• _Exercise instructions_
Include the line containing "wing(half_a, -8.09, -1, WL)" and all lines before it, repeated exactly from the listing below, without pictures.
============================================================
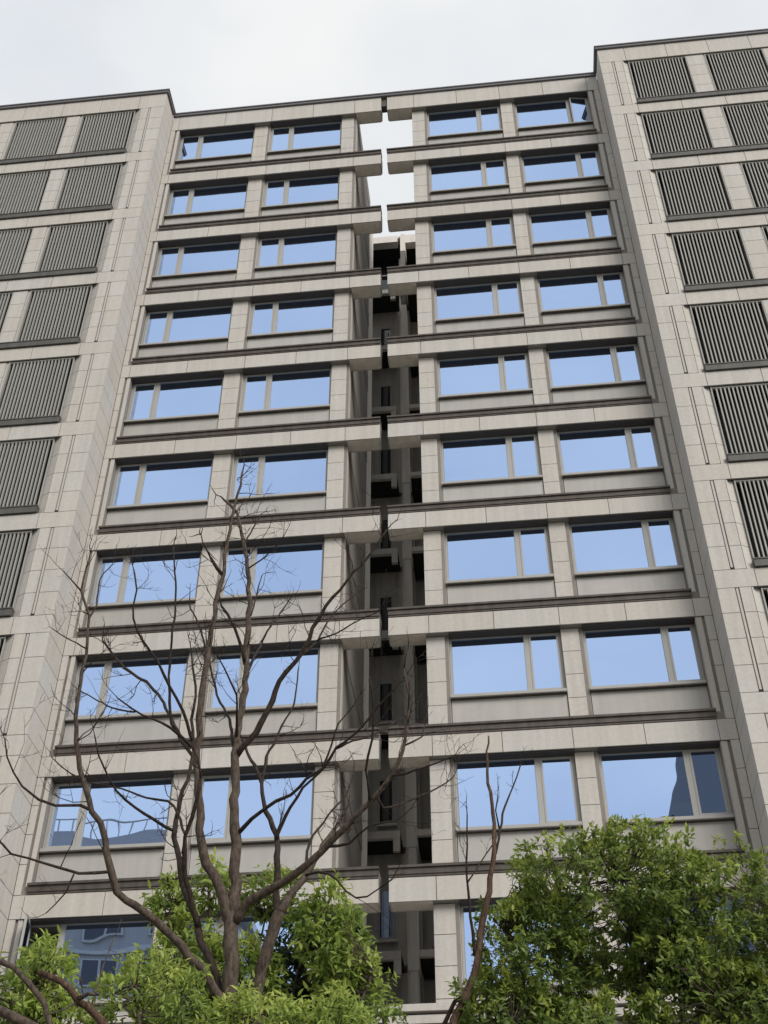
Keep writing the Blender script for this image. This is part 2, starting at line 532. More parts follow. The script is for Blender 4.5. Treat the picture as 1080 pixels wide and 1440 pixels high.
    # body and lower storeys
    bx('wing_body', .3, UE, 0.9, 5.2, 0.0, Z0 + .1, RENDER, b)  # cut short for the open yard that lets sky into the well
    bx('base_wall', .035, UE, GW + .04, .9, 0.0, Zk(NF) - HB - .02, STONE, b)
    bx('base_wall', UE - .03, UE - .002, GW + .05, .9, Zk(NF) - HB, Z0 + .1, RENDER, b)
WR = dict(groove=(.37, .45), fold=.70, lou0=.92, louw=1.77, per=2.37, bj=.84, seen=(7, 4, 0))
WL = dict(groove=(.44, .52), fold=.78, lou0=1.00, louw=1.75, per=2.26, bj=.88, seen=(8, 5, 0))
wing(half_b, 6.0, 1, WR)
wing(half_a, -8.09, -1, WL)

# bodies behind the recessed fronts, party walls, storeys below
def body(b, x0, x1):
    box('building_body', (x0, x1, 4.0, 5.2, 0.0, Z0 + .1), ROOM, b)  # kept shallow, leaving an unseen yard open so sky lights the well
    box('base_wall', (x0, x1, .2, 4.0, 0.0, Zk(NF) - HB - .005), STONE, b)
    box('flat_roof', (x0, x1, .5, 4.0, Z0 + .02, Z0 + .1), RENDER, b)
body(half_a, -8.05, -2.01)
body(half_b, 1.99, 5.97)
box('building_body', (.50, 1.985, 3.9, 3.99, 0.0, Z0 + .1), RENDER, half_b)
box('base_wall', (.50, 1.985, .2, 3.88, 0.0, Zk(NF) - HB - .005), STONE, half_b)
box('flat_roof', (.50, 1.985, .5, 3.88, Z0 + .02, Z0 + .1), RENDER, half_b)
box('ledge', (-8.0, -1.0, -.14, .16, Zk(NF) + .28, Zk(NF) + .40), STONE, wall_a, extra=[(-8.0, -1.0, -.10, .16, Zk(NF) + .08, Zk(NF) + .22)])
box('ledge', (-.9, 5.9, -.14, .16, Zk(NF) + .28, Zk(NF) + .40), STONE, wall_b, extra=[(-.9, 5.9, -.10, .16, Zk(NF) + .08, Zk(NF) + .22)])
# the light well: rendered flank walls, the left one painted paler in place of light
box('flank_wall', (-2.00, -1.93, 0.463, 5.2, 0.0, Z0 + .28), FLANK, half_a)  # stops short of the rear wall to let sky light in
box('flank_wall', (.42, .50, .46, 4.0, 0.0, Z0 + .28), RENDER, half_b)
box('joint_cover', (-1.068, -.888, .06, .30, Z0 - .30, Z0 + .15), SILLM, half_a)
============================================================
• _Answer to the task_
Keep writing the Blender script for this image. This is part 2, starting at line 532. More parts follow. The script is for Blender 4.5. Treat the picture as 1080 pixels wide and 1440 pixels high.
    # body and lower storeys
    bx('wing_body', .3, UE, 0.9, 5.2, 0.0, Z0 + .1, RENDER, b)  # cut short for the open yard that lets sky into the well
    bx('base_wall', .035, UE, GW + .04, .9, 0.0, Zk(NF) - HB - .02, STONE, b)
    bx('base_wall', UE - .03, UE - .002, GW + .05, .9, Zk(NF) - HB, Z0 + .1, RENDER, b)
WR = dict(groove=(.37, .45), fold=.70, lou0=.92, louw=1.77, per=2.37, bj=.84, seen=(7, 4, 0))
WL = dict(groove=(.44, .52), fold=.78, lou0=1.00, louw=1.75, per=2.26, bj=.88, seen=(8, 5, 0))
wing(half_b, 6.0, 1, WR)
wing(half_a, -8.09, -1, WL)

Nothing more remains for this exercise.